According to LAPD data, this is the second violation of a court order where the victim was a costumed character. Yes, it actually happened before, with the previous incident taking place in June 2020. 

 

🔎 The operator of an Elysian Park Catholic church discovered something troubling on the property on Oct. 11. According to police, someone scrawled anti-Catholic graffiti on the house of worship. Multiple media outlets reported that St. Peter’s Italian Catholic Church was hit with red paint and messages protesting “colonization.” It appeared to be timed to the holiday known to many as Columbus Day, though in Los Angeles it is observed as Indigenous People’s Day.
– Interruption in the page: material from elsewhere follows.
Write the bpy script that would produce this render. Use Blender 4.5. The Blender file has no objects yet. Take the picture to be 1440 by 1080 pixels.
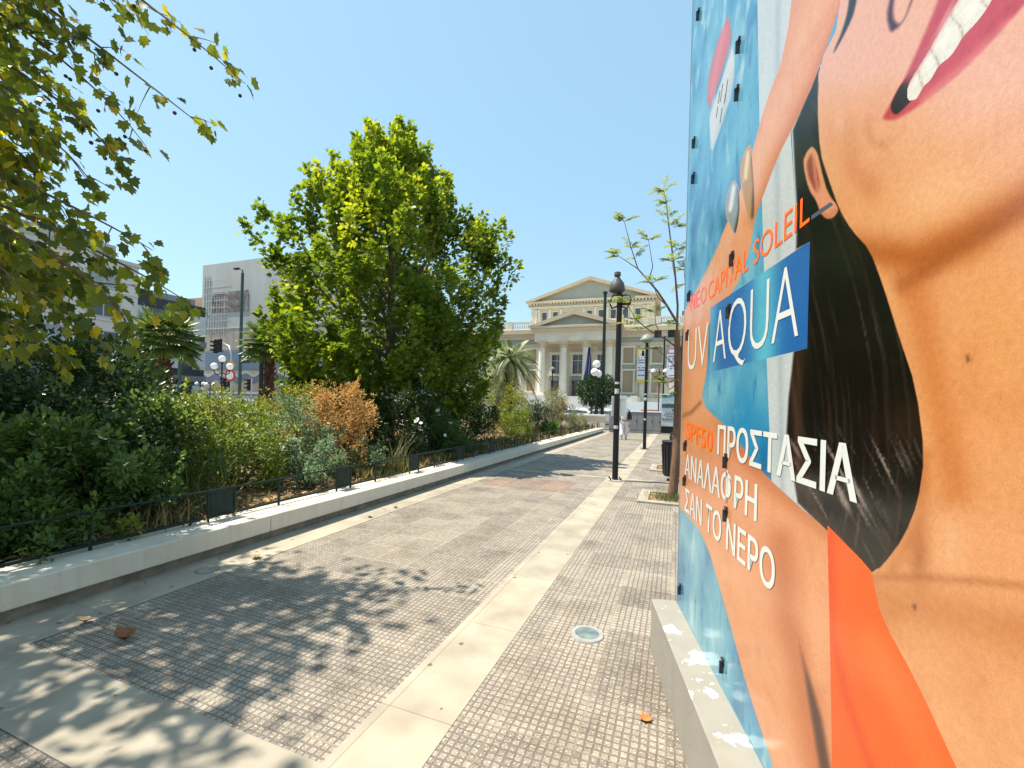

The church reported more than $25,000 in damage.

 

Only three crimes designated by the LAPD as Anti-Catholic bias have been reported since 2010, though all three have occurred within the past two years. The most recent previous incident was on April 9 at an Eagle Rock church. 

 

🔎 A 36-year-old jewelry saleswoman had a frightening encounter, though it occurred after she had locked up the shop. On Oct. 11, the woman was walking to her car in a parking structure in Westlake. Suddenly, a vehicle approached and an individual stepped out and demanded the jewelry she was wearing.

 

Jewelry sales people have been the victim of 130 crimes since 2010. Robberies count as 27 of those incidents. This marks the first time in 2021 that a store employee had personal property taken while being threatened. 

 

How we did it: At Crosstown, we examine publicly available crime data from multiple Los Angeles County law enforcement agencies. We have a robot on the team called The Detective that scans the LAPD publicly available data for anomalies. LAPD officers tag most crime reports in their system with MO codes, for “modus operandi,” Latin for operating method or style. The MO codes are shorthand for describing what happened in a crime incident.